> _Given instruction_:
Everything from the first line down to the line containing "COL = S.collection" should be reproduced exactly; please include nothing else.

> _Dataset rows_:
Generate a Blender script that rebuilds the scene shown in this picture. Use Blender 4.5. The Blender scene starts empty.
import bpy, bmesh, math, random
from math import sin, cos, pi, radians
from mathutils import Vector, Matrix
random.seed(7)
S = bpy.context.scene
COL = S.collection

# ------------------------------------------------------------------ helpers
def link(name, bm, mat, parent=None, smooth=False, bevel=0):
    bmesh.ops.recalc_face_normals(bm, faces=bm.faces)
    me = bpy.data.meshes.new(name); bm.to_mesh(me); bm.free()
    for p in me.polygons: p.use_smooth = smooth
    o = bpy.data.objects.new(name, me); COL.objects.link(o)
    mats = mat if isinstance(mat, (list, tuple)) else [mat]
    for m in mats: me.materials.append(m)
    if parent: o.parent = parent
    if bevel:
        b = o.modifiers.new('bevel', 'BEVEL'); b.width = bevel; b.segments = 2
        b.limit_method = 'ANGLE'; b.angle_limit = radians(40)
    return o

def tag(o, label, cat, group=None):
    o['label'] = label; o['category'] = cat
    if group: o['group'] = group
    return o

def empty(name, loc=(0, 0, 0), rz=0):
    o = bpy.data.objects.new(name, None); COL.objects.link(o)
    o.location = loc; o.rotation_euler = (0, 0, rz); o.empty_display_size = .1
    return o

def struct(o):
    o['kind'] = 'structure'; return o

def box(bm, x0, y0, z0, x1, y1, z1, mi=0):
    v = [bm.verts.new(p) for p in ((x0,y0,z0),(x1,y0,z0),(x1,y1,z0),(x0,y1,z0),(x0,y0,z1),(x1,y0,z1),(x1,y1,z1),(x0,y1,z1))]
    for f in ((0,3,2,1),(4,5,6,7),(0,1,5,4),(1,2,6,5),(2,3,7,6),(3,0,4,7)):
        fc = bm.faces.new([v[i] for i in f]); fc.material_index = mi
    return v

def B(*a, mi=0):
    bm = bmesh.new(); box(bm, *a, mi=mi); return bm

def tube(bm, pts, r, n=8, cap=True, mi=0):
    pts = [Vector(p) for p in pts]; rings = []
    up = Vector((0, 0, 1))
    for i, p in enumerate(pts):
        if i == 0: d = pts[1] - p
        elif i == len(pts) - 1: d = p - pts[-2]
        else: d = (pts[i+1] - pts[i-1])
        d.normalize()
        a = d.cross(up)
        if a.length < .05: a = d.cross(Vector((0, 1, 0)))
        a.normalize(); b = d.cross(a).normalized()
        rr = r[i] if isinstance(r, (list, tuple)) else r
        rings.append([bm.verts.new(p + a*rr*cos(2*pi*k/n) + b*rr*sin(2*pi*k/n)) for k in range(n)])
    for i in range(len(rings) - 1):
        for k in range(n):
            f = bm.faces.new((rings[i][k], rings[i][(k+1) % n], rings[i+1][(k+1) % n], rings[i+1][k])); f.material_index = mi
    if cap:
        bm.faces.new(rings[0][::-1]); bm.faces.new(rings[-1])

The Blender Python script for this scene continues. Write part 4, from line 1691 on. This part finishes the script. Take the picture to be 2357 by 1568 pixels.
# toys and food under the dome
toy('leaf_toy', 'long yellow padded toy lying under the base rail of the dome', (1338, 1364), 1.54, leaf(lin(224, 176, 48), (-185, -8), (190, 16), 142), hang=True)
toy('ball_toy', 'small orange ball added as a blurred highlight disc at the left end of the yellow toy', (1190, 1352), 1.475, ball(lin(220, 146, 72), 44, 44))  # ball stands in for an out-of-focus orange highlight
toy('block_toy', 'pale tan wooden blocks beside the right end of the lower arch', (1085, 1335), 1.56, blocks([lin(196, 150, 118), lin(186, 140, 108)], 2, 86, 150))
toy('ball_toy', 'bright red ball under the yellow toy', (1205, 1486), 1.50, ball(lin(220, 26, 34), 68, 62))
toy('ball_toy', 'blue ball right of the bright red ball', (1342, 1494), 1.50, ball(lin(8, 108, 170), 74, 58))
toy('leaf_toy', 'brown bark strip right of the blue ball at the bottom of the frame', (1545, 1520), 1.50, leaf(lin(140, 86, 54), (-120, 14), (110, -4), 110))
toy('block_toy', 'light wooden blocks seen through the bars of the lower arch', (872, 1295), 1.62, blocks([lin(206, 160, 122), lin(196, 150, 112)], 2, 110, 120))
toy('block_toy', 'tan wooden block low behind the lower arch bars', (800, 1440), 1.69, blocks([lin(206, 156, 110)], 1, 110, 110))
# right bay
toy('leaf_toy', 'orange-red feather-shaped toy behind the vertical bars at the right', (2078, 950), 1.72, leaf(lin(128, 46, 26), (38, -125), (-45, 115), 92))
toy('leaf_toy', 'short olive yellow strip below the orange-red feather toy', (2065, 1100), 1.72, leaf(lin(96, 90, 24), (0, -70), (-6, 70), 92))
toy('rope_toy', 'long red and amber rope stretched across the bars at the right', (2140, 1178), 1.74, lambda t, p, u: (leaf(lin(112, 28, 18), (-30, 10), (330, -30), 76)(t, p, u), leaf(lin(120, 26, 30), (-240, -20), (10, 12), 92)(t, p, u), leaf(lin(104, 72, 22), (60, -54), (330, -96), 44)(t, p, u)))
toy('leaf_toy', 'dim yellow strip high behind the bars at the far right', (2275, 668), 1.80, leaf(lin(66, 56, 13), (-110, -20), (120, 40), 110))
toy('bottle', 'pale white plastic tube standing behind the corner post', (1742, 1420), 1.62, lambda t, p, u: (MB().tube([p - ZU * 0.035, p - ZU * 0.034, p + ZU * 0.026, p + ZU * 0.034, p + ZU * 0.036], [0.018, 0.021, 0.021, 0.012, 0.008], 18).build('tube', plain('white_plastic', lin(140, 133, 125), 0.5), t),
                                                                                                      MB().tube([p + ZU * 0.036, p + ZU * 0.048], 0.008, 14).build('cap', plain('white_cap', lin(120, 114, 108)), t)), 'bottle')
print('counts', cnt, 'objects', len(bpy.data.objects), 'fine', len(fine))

> _Final answer_:
Generate a Blender script that rebuilds the scene shown in this picture. Use Blender 4.5. The Blender scene starts empty.
import bpy, bmesh, math, random
from math import sin, cos, pi, radians
from mathutils import Vector, Matrix
random.seed(7)
S = bpy.context.scene
COL = S.collection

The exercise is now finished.